Pattern Trade Tracking & Follow Up:

  1. VXX – entry $42.15. bottom reversal. Sentiment shifts to negative and fear factor in play. Stop $41.60.
  2. SDS – entry $28.70. bottom reversal. Negative sentiment in the S&P 500 index. Stop $28.35.
  3. QID – entry $60.20. bottom reversal. Negative sentiment in NASDAQ continues. Stop $59.90
  4. CORN – entry $34.50 test of the breakout from cup and handle pattern. Don’t chase, no test/no trade today. Tested deeper than expected on Wednesday, watch for the upside entry point on the bounce back. Stop 33.85.

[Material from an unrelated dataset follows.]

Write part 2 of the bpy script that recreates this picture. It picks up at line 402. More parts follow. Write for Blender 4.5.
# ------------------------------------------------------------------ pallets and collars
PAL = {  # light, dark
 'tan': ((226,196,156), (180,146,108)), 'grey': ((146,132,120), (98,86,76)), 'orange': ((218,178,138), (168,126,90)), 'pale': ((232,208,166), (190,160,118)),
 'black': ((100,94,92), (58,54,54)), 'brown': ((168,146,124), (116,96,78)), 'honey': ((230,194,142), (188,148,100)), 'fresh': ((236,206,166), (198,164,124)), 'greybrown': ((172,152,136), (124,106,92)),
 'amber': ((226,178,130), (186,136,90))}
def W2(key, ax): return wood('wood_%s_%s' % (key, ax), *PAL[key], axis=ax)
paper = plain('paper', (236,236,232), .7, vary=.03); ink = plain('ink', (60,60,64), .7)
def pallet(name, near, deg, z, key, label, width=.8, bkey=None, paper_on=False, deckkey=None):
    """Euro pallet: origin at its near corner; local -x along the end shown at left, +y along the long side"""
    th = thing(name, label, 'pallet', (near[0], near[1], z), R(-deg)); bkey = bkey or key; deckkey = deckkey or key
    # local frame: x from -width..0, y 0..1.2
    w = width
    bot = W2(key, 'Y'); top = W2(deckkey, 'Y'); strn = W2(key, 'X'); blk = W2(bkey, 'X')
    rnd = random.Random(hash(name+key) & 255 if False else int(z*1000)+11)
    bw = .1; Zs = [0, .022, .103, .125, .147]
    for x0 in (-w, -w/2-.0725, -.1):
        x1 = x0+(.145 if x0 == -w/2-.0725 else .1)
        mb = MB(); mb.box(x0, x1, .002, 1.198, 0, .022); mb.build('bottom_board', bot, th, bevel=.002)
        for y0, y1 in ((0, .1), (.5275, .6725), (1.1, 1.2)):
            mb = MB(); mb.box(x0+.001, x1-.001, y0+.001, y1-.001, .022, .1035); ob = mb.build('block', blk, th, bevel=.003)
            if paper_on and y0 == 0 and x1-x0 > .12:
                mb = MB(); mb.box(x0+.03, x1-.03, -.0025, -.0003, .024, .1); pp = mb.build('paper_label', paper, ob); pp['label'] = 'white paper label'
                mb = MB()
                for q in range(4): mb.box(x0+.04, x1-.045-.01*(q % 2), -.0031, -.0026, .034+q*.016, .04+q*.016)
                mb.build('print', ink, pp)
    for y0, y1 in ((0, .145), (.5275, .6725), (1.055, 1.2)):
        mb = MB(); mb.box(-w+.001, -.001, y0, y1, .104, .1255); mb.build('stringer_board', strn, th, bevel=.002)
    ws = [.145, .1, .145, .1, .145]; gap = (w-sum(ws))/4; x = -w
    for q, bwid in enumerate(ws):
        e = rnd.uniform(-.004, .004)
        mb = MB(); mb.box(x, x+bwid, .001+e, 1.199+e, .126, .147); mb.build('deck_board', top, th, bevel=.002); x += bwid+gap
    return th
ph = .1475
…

  5. CQP – entry $30.25. Trading range breakout. Energy REIT moving higher. Stop $30.25.
  6. XLF – entry $22.35. Test of trendline off February low. Looking to hold longer term and manage the volatility of the position. Stop $22 HIT STOP
  7. XLE – entry $88.50 test of breakout. Watch for a test of the move through the break from the consolidation pattern. Max entry from test is $89.25.

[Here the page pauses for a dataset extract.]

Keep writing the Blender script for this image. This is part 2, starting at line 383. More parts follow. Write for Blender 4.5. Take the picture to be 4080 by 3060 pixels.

  8. SLX – entry $46.50. Downtrend break off January high. Reversal off low, back above the moving averages, and positive stock movement. Stop $46.50
  9. EDC – entry $25.50 ($26.10). Trading range breakout. Finally got the move higher in the emerging market index and looking for the follow through this week. Stop $25.45.

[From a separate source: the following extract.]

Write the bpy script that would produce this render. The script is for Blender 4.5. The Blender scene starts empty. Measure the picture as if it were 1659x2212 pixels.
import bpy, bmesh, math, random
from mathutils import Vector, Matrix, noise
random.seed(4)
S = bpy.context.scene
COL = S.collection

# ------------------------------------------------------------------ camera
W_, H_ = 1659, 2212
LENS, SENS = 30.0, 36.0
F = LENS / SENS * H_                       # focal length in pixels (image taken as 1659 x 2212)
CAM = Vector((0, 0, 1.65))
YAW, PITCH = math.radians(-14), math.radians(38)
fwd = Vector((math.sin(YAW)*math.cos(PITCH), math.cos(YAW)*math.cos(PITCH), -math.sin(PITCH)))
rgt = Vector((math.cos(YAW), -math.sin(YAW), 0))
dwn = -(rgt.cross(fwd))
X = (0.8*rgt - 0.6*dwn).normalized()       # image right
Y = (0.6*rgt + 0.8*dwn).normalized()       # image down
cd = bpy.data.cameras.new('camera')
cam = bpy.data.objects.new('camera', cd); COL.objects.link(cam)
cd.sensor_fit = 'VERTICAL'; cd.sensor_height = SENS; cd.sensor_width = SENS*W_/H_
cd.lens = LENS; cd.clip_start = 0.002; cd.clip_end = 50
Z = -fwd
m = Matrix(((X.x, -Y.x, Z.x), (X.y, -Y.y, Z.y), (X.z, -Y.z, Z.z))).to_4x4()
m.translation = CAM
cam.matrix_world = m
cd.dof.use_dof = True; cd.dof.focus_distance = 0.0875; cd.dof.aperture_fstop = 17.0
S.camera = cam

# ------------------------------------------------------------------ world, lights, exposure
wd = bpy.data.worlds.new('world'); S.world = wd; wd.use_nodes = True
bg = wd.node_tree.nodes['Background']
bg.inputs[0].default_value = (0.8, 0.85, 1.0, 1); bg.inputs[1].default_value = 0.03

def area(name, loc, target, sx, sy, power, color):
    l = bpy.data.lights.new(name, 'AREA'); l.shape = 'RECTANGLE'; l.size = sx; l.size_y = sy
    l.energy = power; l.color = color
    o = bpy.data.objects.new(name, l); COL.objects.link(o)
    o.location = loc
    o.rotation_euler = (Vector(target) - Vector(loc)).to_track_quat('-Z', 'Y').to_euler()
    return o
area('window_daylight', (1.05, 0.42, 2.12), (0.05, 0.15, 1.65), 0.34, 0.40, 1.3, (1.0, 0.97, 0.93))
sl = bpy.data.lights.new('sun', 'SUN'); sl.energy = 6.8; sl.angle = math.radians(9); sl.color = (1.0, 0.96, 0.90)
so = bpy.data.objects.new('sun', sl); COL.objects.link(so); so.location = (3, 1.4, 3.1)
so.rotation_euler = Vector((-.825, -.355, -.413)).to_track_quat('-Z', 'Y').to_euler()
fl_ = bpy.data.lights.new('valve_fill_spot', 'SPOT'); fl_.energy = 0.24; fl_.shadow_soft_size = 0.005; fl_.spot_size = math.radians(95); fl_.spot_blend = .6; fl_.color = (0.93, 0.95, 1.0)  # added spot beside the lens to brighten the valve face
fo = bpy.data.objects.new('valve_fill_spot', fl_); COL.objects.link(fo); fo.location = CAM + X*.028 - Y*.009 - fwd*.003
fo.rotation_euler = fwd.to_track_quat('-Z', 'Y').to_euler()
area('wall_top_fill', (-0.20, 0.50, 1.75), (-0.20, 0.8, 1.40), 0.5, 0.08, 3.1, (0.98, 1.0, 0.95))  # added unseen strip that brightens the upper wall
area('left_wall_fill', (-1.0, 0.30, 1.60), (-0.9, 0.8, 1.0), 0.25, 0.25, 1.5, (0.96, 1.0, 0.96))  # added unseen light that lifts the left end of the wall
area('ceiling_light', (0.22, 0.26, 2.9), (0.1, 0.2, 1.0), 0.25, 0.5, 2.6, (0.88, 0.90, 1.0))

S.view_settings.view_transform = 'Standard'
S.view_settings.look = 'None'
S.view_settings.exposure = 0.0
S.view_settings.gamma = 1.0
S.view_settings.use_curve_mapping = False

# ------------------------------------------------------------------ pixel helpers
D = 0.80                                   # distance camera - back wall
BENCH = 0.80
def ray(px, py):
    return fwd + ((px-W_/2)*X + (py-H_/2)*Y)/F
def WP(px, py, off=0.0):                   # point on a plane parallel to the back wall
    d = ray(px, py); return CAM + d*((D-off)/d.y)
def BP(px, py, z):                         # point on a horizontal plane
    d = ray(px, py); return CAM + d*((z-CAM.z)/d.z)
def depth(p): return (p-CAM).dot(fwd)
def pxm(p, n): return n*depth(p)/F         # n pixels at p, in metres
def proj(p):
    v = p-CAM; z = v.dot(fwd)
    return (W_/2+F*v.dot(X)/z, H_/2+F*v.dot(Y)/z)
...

  10. JNJ – entry $96 ($95.75). trading range breakout. Look for test of the move and entry near $96. If higher don’t chase. Added after opening test. Stop $97.60
  11. AKS – entry $6.65. Trading range. Looking for follow through on breakout. Materials sector. Stop $6.65.
  12. STX – entry $52.23. base, descending triangle. technology sector. Stop $55. Raised stop to see how this breakout plays out. Exit today if selling continues. HIT STOP
  13. JPM – entry $57.60 ($57.75). higher low, with 200 DMA as trendline. Followed through and added position. Stop $59 – STOP HIT
  14. NEE – Entry $91 on the test of the breakout at $90. Stop $92.75. Testing the high.
  15. RF entry $10.50. Breaking from consolidation. Financials. Confirmed on the upside. Stop $10.50.
  16. TQNT entry 9.37. Flag on break higher. Looking for continuation of the upside move. Semiconductor. Stop $13. Adjust your stop. Hit Stop

NOTE: The pattern trades above are setups that I see for a potential swing trade or short term trade opportunities. Some will fail to follow through on the pattern, some will break and trade according to the pattern. The key is to use discipline in the trades. Entry, Exit and Target on all trades is vital. I am posting these as opportunities that I see when doing scans daily. You can use them as a teaching tool or you can trade them, either way please use discipline. The best way to treat these as a learning tool is to assume a $100,000 portfolio and each positions receives a 5% allocation. If we state to take a 1/2 position as an example you would only allocate 2.5% to that position. I would use a downside risk of $500 per trade as a maximum loss. That will help  you learn position sizing and risk management. All investing comes with risk. Our job as investors is to manage the risk. Keep your focus and discipline in place.

Facebook (FB) Update: (see Facebook research page for archive of posts)

  • 3/31 – Still maintaining our puts for now as the consolidation at the lows builds. Maybe a bear flag pattern developing? Watch and set your stop on a move in the stock above $62.90 as noted earlier.
  • 4/2 – Watch stop on remaining options contracts with stock moving higher with the broad market. Bottom reversal setup on the move currently. $63.30 add 500 shares long. Held the 100 DMA and continuation of the reversal we will add to the shares. HIT STOP on remain contracts and now watching the current setup for the stock.
  • 4/3 – Added 500 shares at $63.30 on early move higher. Watch how the stock acts moving forward off the low. The stop on the trade is $60.50.
  • 4/4 – Hit stop on position and sold back to the previous lows. Watching to see if the downside is back in play and if our put contracts should be bought back for a trade on the selling.
  • 4/6 – downside accelerating and looking for support now at $54.87.
  • 4/8 – Bounce off support? Trade set up if the broad indexes bounce. Watching today.